De nos jours, la grande gastronomie devient matériellement intouchable pour l’écrasante majorité de la population et les expériences moléculaires commencent à lasser. Le bistrot revient en force avec une cuisine de grand-mère et créé du liant grâce au merveilleux pouvoir gélatineux des pieds de cochon. Le foie de veau fait tomber les barrières sociales, les ris de veau ne sont plus l’apanage des bourgeois et s’acoquine joyeusement avec l’humilité rigolarde des tripes ou du boudin. J’aime les plats canailles parce qu’ils ne tolèrent pas la médiocrité. Cette cuisine ne fonctionne qu’avec des ingrédients d’une fraîcheur exemplaire et les cuissons doivent être soignées pour conserver les textures uniques d’un rognon ou d’une langue de veau. Un foie de volaille trop cuit peut offenser mon estomac et hanter ma mémoire gustative à jamais. Les plats canailles sont aussi régressifs qu’un Carambar maraudé chez l’épicier un jour d’école buissonnière. Je garde à jamais le souvenir ému du fromage de tête d’un tonton boucher, de sa recette d’oreilles de cochon grillées et même de ses animelles qui ne manquaient pas de sel. A la table canaille, les saveurs, les textures et la complicité gourmande se nourrit avec jubilation de ses différences. L’abat reste le met idéal pour surprendre, séduire et s’encanailler auprès des gens qu’on aime. En ses temps de culpabilisation alimentaire, de sommations diététiques, sanitaires et environnementales, le goût de la tripaille peut s’entendre comme un engagement « culino-politique » dont le facétieux programme, détient des accents aussi rabelaisiens que séduisants, surtout accompagné par une vieille bouteille aussi canaille que le plat.

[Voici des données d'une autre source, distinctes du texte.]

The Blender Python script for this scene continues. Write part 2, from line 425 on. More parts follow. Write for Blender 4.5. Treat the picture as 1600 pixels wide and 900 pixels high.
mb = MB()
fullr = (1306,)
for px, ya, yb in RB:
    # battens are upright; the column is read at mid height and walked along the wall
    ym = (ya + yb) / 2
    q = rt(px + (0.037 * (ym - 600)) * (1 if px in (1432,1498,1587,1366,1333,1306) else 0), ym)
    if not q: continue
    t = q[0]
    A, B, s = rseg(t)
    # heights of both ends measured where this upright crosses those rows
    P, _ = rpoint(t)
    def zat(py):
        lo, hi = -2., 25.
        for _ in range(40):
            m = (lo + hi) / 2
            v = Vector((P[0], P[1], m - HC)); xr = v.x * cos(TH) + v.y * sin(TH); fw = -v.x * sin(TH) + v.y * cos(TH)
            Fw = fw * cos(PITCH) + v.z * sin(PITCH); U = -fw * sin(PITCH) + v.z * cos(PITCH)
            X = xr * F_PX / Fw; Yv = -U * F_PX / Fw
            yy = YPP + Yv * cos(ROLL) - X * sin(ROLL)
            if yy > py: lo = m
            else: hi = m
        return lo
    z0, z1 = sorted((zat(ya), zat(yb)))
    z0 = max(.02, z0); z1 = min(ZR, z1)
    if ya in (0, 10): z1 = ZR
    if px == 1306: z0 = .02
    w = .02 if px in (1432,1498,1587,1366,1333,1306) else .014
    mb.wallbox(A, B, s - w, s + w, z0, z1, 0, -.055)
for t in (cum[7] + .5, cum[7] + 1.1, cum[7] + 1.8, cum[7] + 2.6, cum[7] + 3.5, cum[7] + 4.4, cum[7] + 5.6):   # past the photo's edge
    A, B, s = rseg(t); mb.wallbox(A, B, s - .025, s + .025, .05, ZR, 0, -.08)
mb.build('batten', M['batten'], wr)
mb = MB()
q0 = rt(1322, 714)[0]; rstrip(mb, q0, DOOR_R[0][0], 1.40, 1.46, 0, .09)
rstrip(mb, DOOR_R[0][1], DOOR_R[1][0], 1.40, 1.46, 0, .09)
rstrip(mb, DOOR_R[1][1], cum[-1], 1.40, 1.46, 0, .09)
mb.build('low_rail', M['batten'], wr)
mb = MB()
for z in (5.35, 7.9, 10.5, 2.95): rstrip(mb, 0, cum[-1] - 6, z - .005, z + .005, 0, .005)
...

Couleur rouge brun tuilé. Le premier nez est envoûtant, fraise, cerise, puis à l’aération, prune voire pruneau, boite à cigare, cuir et bois. Un nez de caractère. La bouche est onctueuse, même crémeuse, les tannins sont complètement fondus, le fruit est encore présent, le gras est proche du sucre et l’ensemble est soutenu par une grosse acidité qui porte la finale. Le rêve d’un vieux pinot noir qui refuse de disparaitre et qui tapisse le palais longtemps après que le verre soit vide.